# Given request:
Return every line below as is, leaving out the pictures.
* begin Provided material *
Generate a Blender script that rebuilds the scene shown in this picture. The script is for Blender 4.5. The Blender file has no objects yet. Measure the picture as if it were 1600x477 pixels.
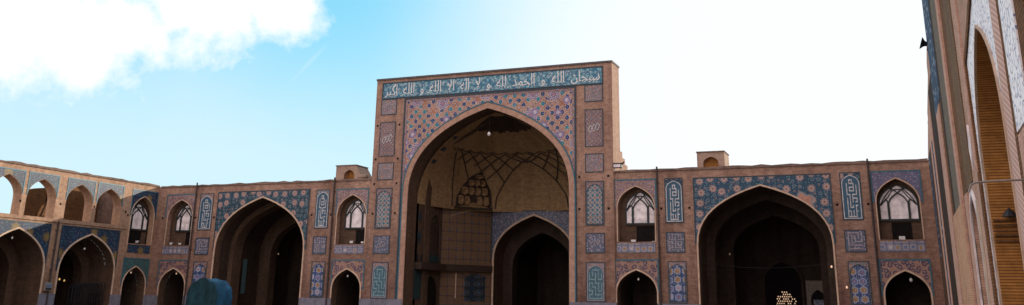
import bpy, math, random
from mathutils import Vector
from mathutils.geometry import tessellate_polygon
random.seed(7)
R = math.radians
scene = bpy.context.scene
COL = scene.collection

# ------------------------------------------------------------------ frames
class Frame:
    def __init__(s, fn): s.fn = fn
    def __call__(s, u, d, z): return Vector(s.fn(u, d, z))
FACADE_Y = 55.0; LEFT_X = -50.58; RIGHT_X = 2.0
FM = Frame(lambda u, d, z: (u, FACADE_Y + d, z))          # main facade: u = X
FL = Frame(lambda u, d, z: (LEFT_X - d, u, z))            # left range:  u = Y
FR = Frame(lambda u, d, z: (RIGHT_X + d, u, z))           # right range: u = Y
FW = Frame(lambda u, d, z: (u, d, z))                     # plain world

# ------------------------------------------------------------------ tagging
def tag(o, label=None, cat=None, group=None, kind=None):
    if label: o['label'] = label
    if cat: o['category'] = cat
    if group: o['group'] = group
    if kind: o['kind'] = kind
    return o
def thing(name, label, cat, loc=(0, 0, 0), group=None):
    o = bpy.data.objects.new(name, None); COL.objects.link(o)
    o.location = loc; o.empty_display_size = .2
    return tag(o, label, cat, group)
def worldloc(o):
    v = Vector((0, 0, 0))
    while o is not None: v = v + o.location; o = o.parent
    return v

# ------------------------------------------------------------------ mesh builder
class MB:
    def __init__(s, fr=FM): s.fr = fr; s.v = []; s.f = []; s.sm = []; s.uvo = {}
    def face(s, pts, smooth=False, uv=None):
        i = len(s.v); s.v += [Vector(p) for p in pts]; s.f.append(list(range(i, i + len(pts)))); s.sm.append(smooth)
        if uv: s.uvo[len(s.f) - 1] = uv
    def box(s, u0, u1, d0, d1, z0, z1):
        a = [(u0,d0,z0),(u1,d0,z0),(u1,d1,z0),(u0,d1,z0),(u0,d0,z1),(u1,d0,z1),(u1,d1,z1),(u0,d1,z1)]
        for q in ((0,1,5,4),(1,2,6,5),(2,3,7,6),(3,0,4,7),(4,5,6,7),(3,2,1,0)): s.face([a[k] for k in q])
    def poly(s, outer, d, holes=()):
        loops = [[Vector((p[0], p[1], 0)) for p in outer]] + [[Vector((p[0], p[1], 0)) for p in h] for h in holes]
        flat = [p for l in loops for p in l]
        base = len(s.v); s.v += [Vector((p.x, d, p.y)) for p in flat]
        for t in tessellate_polygon(loops): s.f.append([base + k for k in t]); s.sm.append(False)
    def wall(s, path, d0, d1, closed=False, smooth=False):
        n = len(path); v = path[0][1]                # brick courses follow the path round the opening
        for i in range(n if closed else n - 1):
            a = path[i]; b = path[(i + 1) % n]; w = v + math.hypot(b[0]-a[0], b[1]-a[1])
            s.face([(a[0],d0,a[1]),(b[0],d0,b[1]),(b[0],d1,b[1]),(a[0],d1,a[1])], smooth, uv=[(d0 + .37, v), (d0 + .37, w), (d1 + .37, w), (d1 + .37, v)])
            v = w
    def slab(s, outer, d0, d1, holes=()):          # front sheet d0, rim back to d1
        s.poly(outer, d0, holes); s.wall(outer, d0, d1, True)
        for h in holes: s.wall(h, d0, d1, True)
    def ribbon(s, path, w, d0, d1, closed=False, side=0):   # flat bar along a path; side 0 centre, +1 left of travel, -1 right
        n = len(path); L = []; Rr = []
        for i in range(n):
            p = Vector(path[i])
            if closed: a = Vector(path[i-1]); b = Vector(path[(i+1) % n])
            else: a = Vector(path[max(i-1,0)]); b = Vector(path[min(i+1,n-1)])
            t1 = (p - a); t2 = (b - p)
            if t1.length < 1e-9: t1 = t2
            if t2.length < 1e-9: t2 = t1
            n1 = Vector((-t1.y, t1.x)).normalized(); n2 = Vector((-t2.y, t2.x)).normalized()
            m = (n1 + n2); m = m.normalized() if m.length > 1e-6 else n1
            k = 1 / max(.35, m.dot(n1))
            lo, hi = {0: (-w/2, w/2), 1: (0, w), -1: (-w, 0)}[side]
            L.append(p + m * hi * k); Rr.append(p + m * lo * k)
        rng = range(n if closed else n - 1)
        for i in rng:
            j = (i + 1) % n
            s.face([(Rr[i].x,d0,Rr[i].y),(Rr[j].x,d0,Rr[j].y),(L[j].x,d0,L[j].y),(L[i].x,d0,L[i].y)])
            s.face([(L[i].x,d0,L[i].y),(L[j].x,d0,L[j].y),(L[j].x,d1,L[j].y),(L[i].x,d1,L[i].y)])
            s.face([(Rr[i].x,d0,Rr[i].y),(Rr[j].x,d0,Rr[j].y),(Rr[j].x,d1,Rr[j].y),(Rr[i].x,d1,Rr[i].y)])
        if not closed:
            for i in (0, n-1): s.face([(Rr[i].x,d0,Rr[i].y),(L[i].x,d0,L[i].y),(L[i].x,d1,L[i].y),(Rr[i].x,d1,Rr[i].y)])
    def tube(s, pts, r, n=6, caps=True):
        pts = [Vector(p) for p in pts]; rings = []
        rr = r if isinstance(r, (list, tuple)) else [r] * len(pts)
        for i, p in enumerate(pts):
            t = (pts[min(i+1, len(pts)-1)] - pts[max(i-1, 0)]).normalized()
            a = t.cross(Vector((0, 0, 1)))
            if a.length < .05: a = t.cross(Vector((1, 0, 0)))
            a.normalize(); b = t.cross(a)
            rings.append([p + (a * math.cos(2*math.pi*k/n) + b * math.sin(2*math.pi*k/n)) * rr[i] for k in range(n)])
        for i in range(len(rings) - 1):
            for k in range(n):
                s.face([rings[i][k], rings[i][(k+1) % n], rings[i+1][(k+1) % n], rings[i+1][k]], True)
        if caps: s.face(rings[0][::-1]); s.face(rings[-1])
    def lathe(s, c, prof, n=12):                  # prof: (r, z) about vertical axis at c
        c = Vector(c)
        for i in range(len(prof) - 1):
            for k in range(n):
                q = []
                for (r, z), kk in ((prof[i], k), (prof[i], k+1), (prof[i+1], k+1), (prof[i+1], k)):
                    a = 2*math.pi*kk/n; q.append(c + Vector((r*math.cos(a), r*math.sin(a), z)))
                s.face(q, True)
    def build(s, name, mat, parent=None, label=None):
        me = bpy.data.meshes.new(name)
        off = worldloc(parent) if parent else Vector((0, 0, 0))
        W = [s.fr(*v) - off for v in s.v]
        me.from_pydata([tuple(w) for w in W], [], s.f)
        uvl = me.uv_layers.new(name='UVMap')
        for p in me.polygons:
            co = [s.v[k] for k in s.f[p.index]]
            nrm = Vector((0, 0, 0))
            for k in range(len(co)):
                a = co[k]; b = co[(k+1) % len(co)]; nrm += a.cross(b)
            nx, ny, nz = abs(nrm.x), abs(nrm.y), abs(nrm.z)
            custom = s.uvo.get(p.index)
            for q, li in enumerate(p.loop_indices):
                c = co[q]
                if custom: uvl.data[li].uv = custom[q]
                elif ny >= nx and ny >= nz: uvl.data[li].uv = (c.x, c.z)
                elif nx >= nz: uvl.data[li].uv = (c.y + .37, c.z)
                else: uvl.data[li].uv = (c.x, c.y + .11)
            p.use_smooth = s.sm[p.index]
        me.materials.append(mat); me.validate(); me.update()
        o = bpy.data.objects.new(name, me); COL.objects.link(o)
        if parent: o.parent = parent
        if label: o['label'] = label
        return o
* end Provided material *
# Correct result:
Generate a Blender script that rebuilds the scene shown in this picture. The script is for Blender 4.5. The Blender file has no objects yet. Measure the picture as if it were 1600x477 pixels.
import bpy, math, random
from mathutils import Vector
from mathutils.geometry import tessellate_polygon
random.seed(7)
R = math.radians
scene = bpy.context.scene
COL = scene.collection

# ------------------------------------------------------------------ frames
class Frame:
    def __init__(s, fn): s.fn = fn
    def __call__(s, u, d, z): return Vector(s.fn(u, d, z))
FACADE_Y = 55.0; LEFT_X = -50.58; RIGHT_X = 2.0
FM = Frame(lambda u, d, z: (u, FACADE_Y + d, z))          # main facade: u = X
FL = Frame(lambda u, d, z: (LEFT_X - d, u, z))            # left range:  u = Y
FR = Frame(lambda u, d, z: (RIGHT_X + d, u, z))           # right range: u = Y
FW = Frame(lambda u, d, z: (u, d, z))                     # plain world

# ------------------------------------------------------------------ tagging
def tag(o, label=None, cat=None, group=None, kind=None):
    if label: o['label'] = label
    if cat: o['category'] = cat
    if group: o['group'] = group
    if kind: o['kind'] = kind
    return o
def thing(name, label, cat, loc=(0, 0, 0), group=None):
    o = bpy.data.objects.new(name, None); COL.objects.link(o)
    o.location = loc; o.empty_display_size = .2
    return tag(o, label, cat, group)
def worldloc(o):
    v = Vector((0, 0, 0))
    while o is not None: v = v + o.location; o = o.parent
    return v

# ------------------------------------------------------------------ mesh builder
class MB:
    def __init__(s, fr=FM): s.fr = fr; s.v = []; s.f = []; s.sm = []; s.uvo = {}
    def face(s, pts, smooth=False, uv=None):
        i = len(s.v); s.v += [Vector(p) for p in pts]; s.f.append(list(range(i, i + len(pts)))); s.sm.append(smooth)
        if uv: s.uvo[len(s.f) - 1] = uv
    def box(s, u0, u1, d0, d1, z0, z1):
        a = [(u0,d0,z0),(u1,d0,z0),(u1,d1,z0),(u0,d1,z0),(u0,d0,z1),(u1,d0,z1),(u1,d1,z1),(u0,d1,z1)]
        for q in ((0,1,5,4),(1,2,6,5),(2,3,7,6),(3,0,4,7),(4,5,6,7),(3,2,1,0)): s.face([a[k] for k in q])
    def poly(s, outer, d, holes=()):
        loops = [[Vector((p[0], p[1], 0)) for p in outer]] + [[Vector((p[0], p[1], 0)) for p in h] for h in holes]
        flat = [p for l in loops for p in l]
        base = len(s.v); s.v += [Vector((p.x, d, p.y)) for p in flat]
        for t in tessellate_polygon(loops): s.f.append([base + k for k in t]); s.sm.append(False)
    def wall(s, path, d0, d1, closed=False, smooth=False):
        n = len(path); v = path[0][1]                # brick courses follow the path round the opening
        for i in range(n if closed else n - 1):
            a = path[i]; b = path[(i + 1) % n]; w = v + math.hypot(b[0]-a[0], b[1]-a[1])
            s.face([(a[0],d0,a[1]),(b[0],d0,b[1]),(b[0],d1,b[1]),(a[0],d1,a[1])], smooth, uv=[(d0 + .37, v), (d0 + .37, w), (d1 + .37, w), (d1 + .37, v)])
            v = w
    def slab(s, outer, d0, d1, holes=()):          # front sheet d0, rim back to d1
        s.poly(outer, d0, holes); s.wall(outer, d0, d1, True)
        for h in holes: s.wall(h, d0, d1, True)
    def ribbon(s, path, w, d0, d1, closed=False, side=0):   # flat bar along a path; side 0 centre, +1 left of travel, -1 right
        n = len(path); L = []; Rr = []
        for i in range(n):
            p = Vector(path[i])
            if closed: a = Vector(path[i-1]); b = Vector(path[(i+1) % n])
            else: a = Vector(path[max(i-1,0)]); b = Vector(path[min(i+1,n-1)])
            t1 = (p - a); t2 = (b - p)
            if t1.length < 1e-9: t1 = t2
            if t2.length < 1e-9: t2 = t1
            n1 = Vector((-t1.y, t1.x)).normalized(); n2 = Vector((-t2.y, t2.x)).normalized()
            m = (n1 + n2); m = m.normalized() if m.length > 1e-6 else n1
            k = 1 / max(.35, m.dot(n1))
            lo, hi = {0: (-w/2, w/2), 1: (0, w), -1: (-w, 0)}[side]
            L.append(p + m * hi * k); Rr.append(p + m * lo * k)
        rng = range(n if closed else n - 1)
        for i in rng:
            j = (i + 1) % n
            s.face([(Rr[i].x,d0,Rr[i].y),(Rr[j].x,d0,Rr[j].y),(L[j].x,d0,L[j].y),(L[i].x,d0,L[i].y)])
            s.face([(L[i].x,d0,L[i].y),(L[j].x,d0,L[j].y),(L[j].x,d1,L[j].y),(L[i].x,d1,L[i].y)])
            s.face([(Rr[i].x,d0,Rr[i].y),(Rr[j].x,d0,Rr[j].y),(Rr[j].x,d1,Rr[j].y),(Rr[i].x,d1,Rr[i].y)])
        if not closed:
            for i in (0, n-1): s.face([(Rr[i].x,d0,Rr[i].y),(L[i].x,d0,L[i].y),(L[i].x,d1,L[i].y),(Rr[i].x,d1,Rr[i].y)])
    def tube(s, pts, r, n=6, caps=True):
        pts = [Vector(p) for p in pts]; rings = []
        rr = r if isinstance(r, (list, tuple)) else [r] * len(pts)
        for i, p in enumerate(pts):
            t = (pts[min(i+1, len(pts)-1)] - pts[max(i-1, 0)]).normalized()
            a = t.cross(Vector((0, 0, 1)))
            if a.length < .05: a = t.cross(Vector((1, 0, 0)))
            a.normalize(); b = t.cross(a)
            rings.append([p + (a * math.cos(2*math.pi*k/n) + b * math.sin(2*math.pi*k/n)) * rr[i] for k in range(n)])
        for i in range(len(rings) - 1):
            for k in range(n):
                s.face([rings[i][k], rings[i][(k+1) % n], rings[i+1][(k+1) % n], rings[i+1][k]], True)
        if caps: s.face(rings[0][::-1]); s.face(rings[-1])
    def lathe(s, c, prof, n=12):                  # prof: (r, z) about vertical axis at c
        c = Vector(c)
        for i in range(len(prof) - 1):
            for k in range(n):
                q = []
                for (r, z), kk in ((prof[i], k), (prof[i], k+1), (prof[i+1], k+1), (prof[i+1], k)):
                    a = 2*math.pi*kk/n; q.append(c + Vector((r*math.cos(a), r*math.sin(a), z)))
                s.face(q, True)
    def build(s, name, mat, parent=None, label=None):
        me = bpy.data.meshes.new(name)
        off = worldloc(parent) if parent else Vector((0, 0, 0))
        W = [s.fr(*v) - off for v in s.v]
        me.from_pydata([tuple(w) for w in W], [], s.f)
        uvl = me.uv_layers.new(name='UVMap')
        for p in me.polygons:
            co = [s.v[k] for k in s.f[p.index]]
            nrm = Vector((0, 0, 0))
            for k in range(len(co)):
                a = co[k]; b = co[(k+1) % len(co)]; nrm += a.cross(b)
            nx, ny, nz = abs(nrm.x), abs(nrm.y), abs(nrm.z)
            custom = s.uvo.get(p.index)
            for q, li in enumerate(p.loop_indices):
                c = co[q]
                if custom: uvl.data[li].uv = custom[q]
                elif ny >= nx and ny >= nz: uvl.data[li].uv = (c.x, c.z)
                elif nx >= nz: uvl.data[li].uv = (c.y + .37, c.z)
                else: uvl.data[li].uv = (c.x, c.y + .11)
            p.use_smooth = s.sm[p.index]
        me.materials.append(mat); me.validate(); me.update()
        o = bpy.data.objects.new(name, me); COL.objects.link(o)
        if parent: o.parent = parent
        if label: o['label'] = label
        return o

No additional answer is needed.